Hi,
I have a TP-Link TL-WR1043N/ND v1 router running OpenWrt Chaos Calmer 15.05.1.
I have separate subnets for my wired LAN (192.168.123.0/24) and WiFi (192.168.125.0/24).
There is a NAS connected to the wired LAN (192.168.123.10) running twonky media server. On wifi there are some mobile devices (phone, tablet) with uPnP media player software.
The mobile devices need to see the Twonky server on the NAS. This is done by SSDP multicast messages (239.255.255.250 on port 1900). The multicasts are forwarded from LAN to Wifi and from Wifi to LAN (and this works).
There are 2 ways for client devices to see the Twonky server:
1) The Twonky server sends out a SSDP multicast Notify message. This message is received by the client and the server shows up in the library list. The disadvantage is that the server is sending this Notify message only once every minute. So you have to wait for max a minute before the server shows in the library.
2) The client software sends out a SSDP multicast M-Search message from a random UDP port to UDP port 1900. The twonky server receives this message, and sends back a UDP message from a random UDP port to the UDP port the M-Search message was received from. For example: 192.168.123.10 is the server, 192.168.123.50 is the client (I use the same subnet for this example). 192.168.123.50 is sending a M-Search message to 239.255.255.250:1900 from port 46359 (or another, because it's random). 192.168.123.10 is receiving this message, and sends a unicast message back to 192.168.123.50:46359 from port 39099 (also random). This way the client is instantly aware of the server and it shows up in the library.
The first method is working both in single and multiple subnet (with multicast routing). The second is only working when server and client are in the same subnet. When in different subnets, the server is receiving the M-Search message, but isn't sending a response (probably because it's programmed to not send a response when the request is from another subnet).

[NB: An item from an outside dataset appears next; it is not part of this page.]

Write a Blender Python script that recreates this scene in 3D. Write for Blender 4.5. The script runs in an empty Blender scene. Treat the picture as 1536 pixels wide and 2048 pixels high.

I was thinking I could fool the server by using NAT.
When adding the following rule to iptables the same M-Search message is received by the server, with the difference that the source address is now the router, which is in the same subnet:
iptables -t nat -I POSTROUTING -o eth0.1 -d 239.255.255.250 -p udp --dport 1900 -j SNAT --to 192.168.123.1
This works, the server is now sending back an answer to 192.168.123.1. But then I have a problem: the answer is send to the router, and not arriving at the client. This is probably because the answer is non-related to the question (UDP and a random source port instead of 1900 that was used in the question) and the router probably has no clue this packet is related to the SNAT rule.
I can make a manual rule like this:
iptables -t nat -I PREROUTING -i eth0.1 -s 192.168.123.10 -d 192.168.123.1 -p udp -j DNAT --to 192.168.125.42
192.168.125.42 is the address of the client (my phone). This works. The answer is now arriving at the client, and the server shows in the library. The drawback is that this rule is not very specific: there might be other UDP packets from 192.168.123.10 to 192.168.123.1, but because I don't know the port numbers of the answer, I can't be more specific. The other drawback is that you can only make a rule this way for a single client. If you have multiple clients in your wifi, you can't define a rule for all of them (because you can't make the rule more specific).
My question: What can I do to make this work? Can I configure iptables in a way that it recognizes the answer as an answer on a snatted question so it can dnat it automatically? Or can I dynamically add a rule to iptables the moment a client sends a M-Search message, use the port number the message came from in that new rule, and automatically delete it a few seconds later? Or port triggering maybe?